2/24/2007

The Prince With a Thousand Enemies.

"Cowslip," I keep hearing it like a ghost's whisper on a crosswind, "Cowslip." The word keeps coming to me at the odd moment, waiting in line, listening to the quiet life complaints of a companion, watching television late at night, it keeps creeping into my secondary thoughts, my cranial sub routines like something I want to say but know instinctively not to, "Cowslip, Cowslip, Cowslip."

I finally, in an idle moment, looked it up. There it was, something forgotten from my childhood and not the flowering plant Primula veris, native to my part of rural England. Cowslip is an antagonistic warren of rabbits that vexes the protagonists in Richard Adams' classic Watership Down.

In Wateship Down Cowslip's warren is a place of luxury, a fat, docile nation of rabbits who's lives are easy and leisurely. The burrow is beside a large and well tended garden from which the rabbits are assured a plentiful and unending source of food. Basic needs attended, they devote themselves to art and to fashion. They have poetry, courtly manners and all the trappings of civilized life, things alien to the rabbits from other, less well apportioned warrens.

I kept thinking this word whenever I would pass a fashion or gossip magazine. I thought of it whenever I overheard someone complain in strident tones about the preparation of their six dollar cup of coffee or that they had to work late the night that I much anticipated film was to be released. It came to me as I saw a girl, eighteen like I'm the pope, arguing loudly with her father over the injustice of him refusing to pay for her to get a breast augmentation. It scratched at the back of my understanding through days and days of twenty - four hour news obsession with a recently deceased stripper, gold digger and diet product spokeswoman who's life was only so notorious as the voyeur nation made it. I thought of it when I saw the bald man on daytime TV trying to solve the problems of people who have let themselves gorge until the were the size of automobiles. I thought it when I saw a man cry and scream over his wrecked BMW without stopping to ask if the other driver was injured. I thought "Cowslip." I did not think it when watching reports from Iraq. It did not come to mind when an ambulance passed me. I did not think it when I read that someone had been murdered not far from my neighborhood. I did not hear the whisper when I chatted with my friend with AIDS. I only thought it when emotions ran high over or when attentions were wasted on things of little consequence. Then, in those moments the back of my mind would fill with an echo, "Cowslip"

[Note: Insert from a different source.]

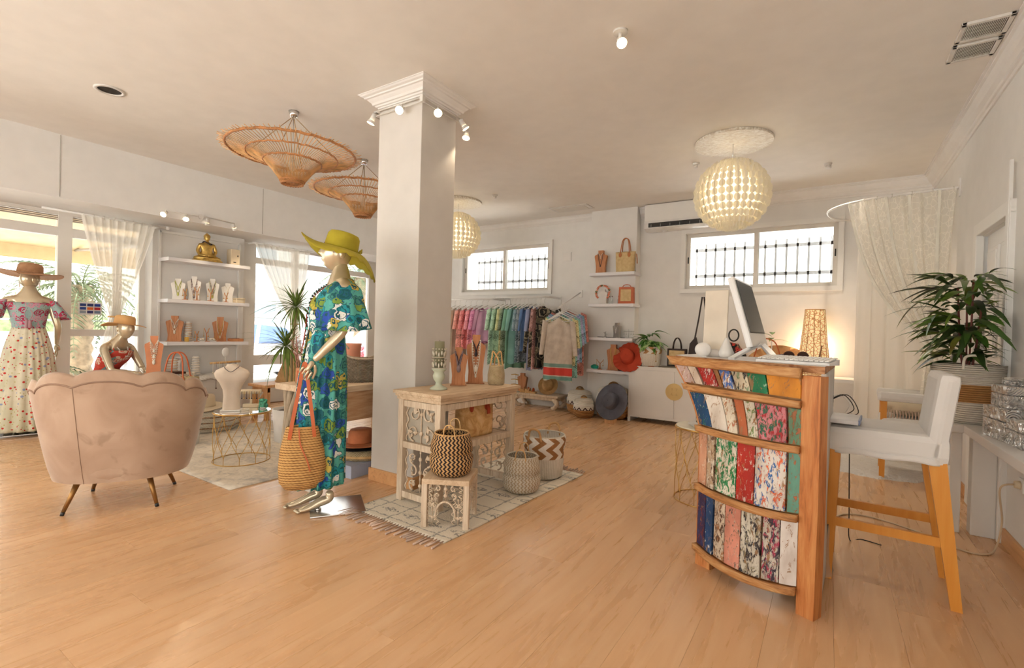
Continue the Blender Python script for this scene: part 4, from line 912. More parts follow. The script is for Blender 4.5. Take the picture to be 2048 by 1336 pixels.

The problem with Cowslip's warren is that the farmer who tends the garden is well aware of the rabbits raiding his crops and tolerates their incursions so that he can set snares and other traps, using Cowslip's cohorts as a ready food source. The relationship is symbiotic, the farmer ignoring the incessant nibbling upon his vegetables and the rabbits sublimating their grief and anxiety over the all-too-often loss of a fellow in the form of cultural trifles.

Is that not what we, as a culture, are doing each and every day? We ignore, with such constance and such efficiency, the matters of import in our lives and in the world outside our warrens. We, Americans, maybe all of us in the industrialized west, have become so accustomed to easy, luxurious lives that we loose our most basic perspective on survival. We are fed, clothed, sheltered, defended, educated, heeded and catered to. The expectation of these things has become so axiomatic in our culture, so taken for granted, that we might not notice if we lost them.

Evidence: we have time to pay attention to the custody battle over a reality star's baby and feel the need to televise it through the night. We pay six dollars for a casual fix. Movies and award shows are some of the biggest events of our year. Our fellow humans eat themselves beyond the point at which they are ambulatory. We worry more about our vehicles than our own safety. Girls in high school think it reasonable to ask for a boob job. We have time to watch TV. I have the time to write this blog and you have time to read it, Cowslip.

Take a minute sometime today and step away from Cowslip's warren. Forget your office and your car. Ignore the news and the next episode of whatever. Don't think about your diet, your portfolio, your bills, your plans for the weekend or about fighting traffic. Be thankful that you will never have to hunt for your food and that you will never have to fight off predators. Remember that you will probably never be murdered. Remember these things because, in all likelihood, you will, one day, find yourself in an ambulance. Remember that, even if you don't, someone you know will fight in Iraq. Remember and cherish the time you spend with your friend with AIDS because you have one, even if you don't know it. Remember that whatever vexes you, troubles you or inconveniences you, whatever obstacle you face is a gentle rise in the land, a hillock, a down, not a mountain.

Most of all, be glad you live in Cowslip's warren and not in Efrafra.